Over time, I also noticed that I was getting some issues with my sound card.

So after upgrading from v1809 to v1903 failed earlier this summer, I decided to “modernize” my sound card. It wasn’t the latest sound card but still newer than my old one – which was around 10 years old.

Yesterday, I upgraded to v1903 successfully. Seemed to take a bit longer than previously but I don’t see any issues. And for once, after upgrading, I didn’t have to spend time fixing the settings.

I tend to upgrade with the media, instead of waiting for Windows [or Microsoft] to notify me. So I go through the process of checking for updates and what to keep [among other stuff].

What I found interesting is that after it checked for updates, all it installed was the latest cumulative update for Windows 10 v1903.

What it didn’t include was a servicing stack update [KB4515530], a microcode update [KB4497165], and a .net Framework update [KB451155]. So why weren’t those included while checking for updates?

One reason why getting v1903 onto my system is that when v1909 [1`9H2] comes out at the end of this month or early next month [assuming no major issues again!]. v1909 will be not a feature update but a huge update [can you call it a service pack?] that will installed like a typical monthly update. But v1903 will be required for the v1909 update.

Note that Microsoft is expected to have a regular full installation for any system that isn’t at v1903 but want to go to v1909 directly.

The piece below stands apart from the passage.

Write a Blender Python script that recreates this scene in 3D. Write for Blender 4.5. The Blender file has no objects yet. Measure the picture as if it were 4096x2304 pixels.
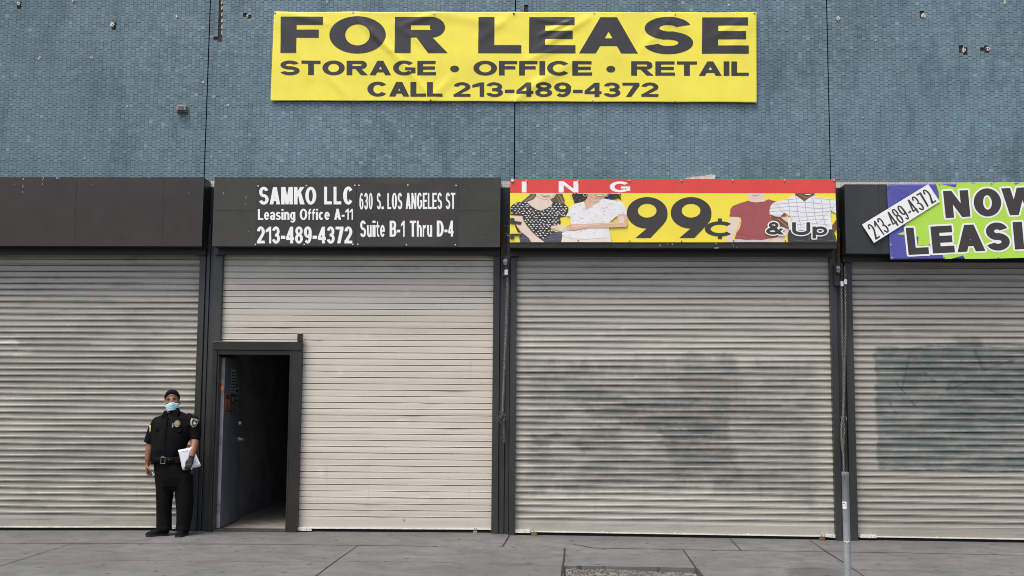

Microsoft to push Spring 2019 Windows 10 update

Because of the more than expected amount of Windows 10 users are still using the v1803 release [which will have support ending this fall], Microsoft has decided to push out the v1903 [the latest Windows 10 release] earlier than usual.

You will have the option to delay the v1903 upgrade release for up to 35 days so you can do the upgrade at your convenience. Depending on your computer, this upgrade could last from about an hour [for faster computers] to over 2 hours [for slower computers].

This needs to be done soon – otherwise you will not receive any further security updates and enhancements.

Microsoft change feature updates frequency for “home” Windows 10 users

Microsoft has announced changes to how Windows 10 get feature updates [that is/was the big one roughly every 6 months – assuming no issues]. For OEM and retail Windows 10 editions [think the “Home” version], feature update installations are no longer mandatory. Instead, the feature update is offered as an optional update. The PC’s owner has to approve of the installation manually. You’re free to ignore that prompt for as long as the current version is supported, or a maximum of 18 months.

For Pro, Education, and Enterprise editions, it is the status quo.

Windows 10 warns about updating to the May 2019 update

I guess depending on the version you use [I’m using Pro with a feature update delay] you may or may not see the message below when you should update to the Windows 10 May 2019 Update.

Obviously you probably shouldn’t install the May update through other means [MediaTool, ISO] if it’s giving you this warning.

BTW, I wish Microsoft would get their version format settled. Is it v1903 or 19H1? Is it v1909 [seen in the Windows Insiders] or 19H2?